• WRITTEN INSTRUCTION
Take the lines from the beginning of the material through the line containing "R = math.radians" and retype them exactly, leaving the pictures out.
# # # #
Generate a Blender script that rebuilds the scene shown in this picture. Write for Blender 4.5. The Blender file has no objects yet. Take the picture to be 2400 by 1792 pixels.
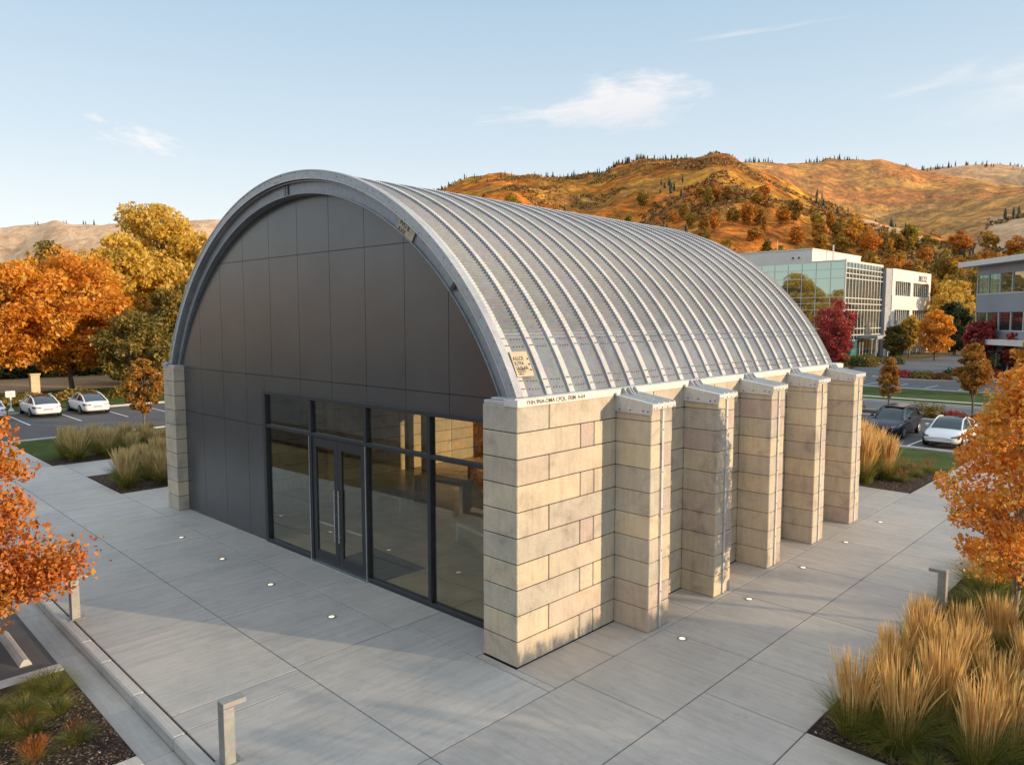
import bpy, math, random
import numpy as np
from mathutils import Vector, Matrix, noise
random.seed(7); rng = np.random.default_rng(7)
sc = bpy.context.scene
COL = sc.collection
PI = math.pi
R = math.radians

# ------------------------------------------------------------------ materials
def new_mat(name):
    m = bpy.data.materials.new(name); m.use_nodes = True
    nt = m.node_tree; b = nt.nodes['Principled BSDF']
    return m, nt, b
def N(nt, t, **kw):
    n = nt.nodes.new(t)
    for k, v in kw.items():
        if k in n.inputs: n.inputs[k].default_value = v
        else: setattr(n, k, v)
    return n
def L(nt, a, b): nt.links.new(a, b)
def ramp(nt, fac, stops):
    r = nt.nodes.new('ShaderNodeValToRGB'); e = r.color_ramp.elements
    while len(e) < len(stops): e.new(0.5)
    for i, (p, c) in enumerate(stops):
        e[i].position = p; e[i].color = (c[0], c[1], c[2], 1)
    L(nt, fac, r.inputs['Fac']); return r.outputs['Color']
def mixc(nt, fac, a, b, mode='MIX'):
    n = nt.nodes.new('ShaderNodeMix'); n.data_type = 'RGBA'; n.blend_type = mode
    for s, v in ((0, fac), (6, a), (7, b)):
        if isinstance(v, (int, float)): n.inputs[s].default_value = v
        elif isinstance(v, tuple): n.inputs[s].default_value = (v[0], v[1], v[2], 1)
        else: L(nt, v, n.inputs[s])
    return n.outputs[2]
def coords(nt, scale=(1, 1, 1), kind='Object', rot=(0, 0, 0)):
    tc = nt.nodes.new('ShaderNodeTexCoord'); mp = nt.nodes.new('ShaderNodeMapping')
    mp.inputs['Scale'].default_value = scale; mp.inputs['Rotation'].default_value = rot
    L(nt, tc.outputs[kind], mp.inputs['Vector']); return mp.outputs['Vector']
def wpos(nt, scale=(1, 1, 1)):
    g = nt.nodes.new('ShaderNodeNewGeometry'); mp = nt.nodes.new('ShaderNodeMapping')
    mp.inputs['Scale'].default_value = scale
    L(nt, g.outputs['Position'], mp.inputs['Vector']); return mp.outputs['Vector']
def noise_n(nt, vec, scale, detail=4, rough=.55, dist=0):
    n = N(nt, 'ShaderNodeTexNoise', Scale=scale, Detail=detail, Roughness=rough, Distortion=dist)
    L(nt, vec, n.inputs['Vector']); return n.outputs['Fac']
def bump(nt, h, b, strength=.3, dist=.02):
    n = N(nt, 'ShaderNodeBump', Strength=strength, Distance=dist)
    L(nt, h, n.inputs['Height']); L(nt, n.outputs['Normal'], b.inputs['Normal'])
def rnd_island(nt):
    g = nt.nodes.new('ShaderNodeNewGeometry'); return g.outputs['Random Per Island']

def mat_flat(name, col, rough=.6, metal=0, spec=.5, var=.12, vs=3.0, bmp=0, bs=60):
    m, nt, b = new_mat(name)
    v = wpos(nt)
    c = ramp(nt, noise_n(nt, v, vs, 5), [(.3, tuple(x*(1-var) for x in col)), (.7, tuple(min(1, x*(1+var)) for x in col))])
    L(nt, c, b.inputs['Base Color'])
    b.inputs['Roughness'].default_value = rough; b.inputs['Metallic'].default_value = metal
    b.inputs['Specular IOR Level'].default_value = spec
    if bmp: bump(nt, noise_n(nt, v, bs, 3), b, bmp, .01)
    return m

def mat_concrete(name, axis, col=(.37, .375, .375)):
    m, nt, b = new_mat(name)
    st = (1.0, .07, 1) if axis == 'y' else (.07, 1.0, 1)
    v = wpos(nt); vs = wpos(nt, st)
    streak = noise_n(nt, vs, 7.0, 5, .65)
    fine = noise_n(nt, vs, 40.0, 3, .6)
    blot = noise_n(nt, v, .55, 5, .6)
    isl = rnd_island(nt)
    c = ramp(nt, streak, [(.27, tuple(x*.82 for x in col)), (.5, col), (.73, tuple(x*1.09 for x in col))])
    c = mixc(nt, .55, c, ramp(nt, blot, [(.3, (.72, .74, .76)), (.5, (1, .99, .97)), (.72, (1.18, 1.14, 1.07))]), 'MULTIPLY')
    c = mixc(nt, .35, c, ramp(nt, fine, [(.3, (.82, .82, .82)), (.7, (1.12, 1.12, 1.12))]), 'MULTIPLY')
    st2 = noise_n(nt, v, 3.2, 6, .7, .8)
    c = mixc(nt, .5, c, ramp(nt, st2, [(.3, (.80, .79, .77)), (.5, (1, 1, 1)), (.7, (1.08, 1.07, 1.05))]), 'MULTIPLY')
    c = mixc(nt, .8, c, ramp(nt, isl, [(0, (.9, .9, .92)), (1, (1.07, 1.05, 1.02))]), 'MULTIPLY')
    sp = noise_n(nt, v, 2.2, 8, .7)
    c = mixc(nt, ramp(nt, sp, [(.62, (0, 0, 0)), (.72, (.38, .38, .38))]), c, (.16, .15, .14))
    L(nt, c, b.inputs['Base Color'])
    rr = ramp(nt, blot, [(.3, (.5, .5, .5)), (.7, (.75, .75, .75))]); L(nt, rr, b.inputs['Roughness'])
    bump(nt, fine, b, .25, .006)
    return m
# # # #
• EXERCISE SOLUTION
Generate a Blender script that rebuilds the scene shown in this picture. Write for Blender 4.5. The Blender file has no objects yet. Take the picture to be 2400 by 1792 pixels.
import bpy, math, random
import numpy as np
from mathutils import Vector, Matrix, noise
random.seed(7); rng = np.random.default_rng(7)
sc = bpy.context.scene
COL = sc.collection
PI = math.pi
R = math.radians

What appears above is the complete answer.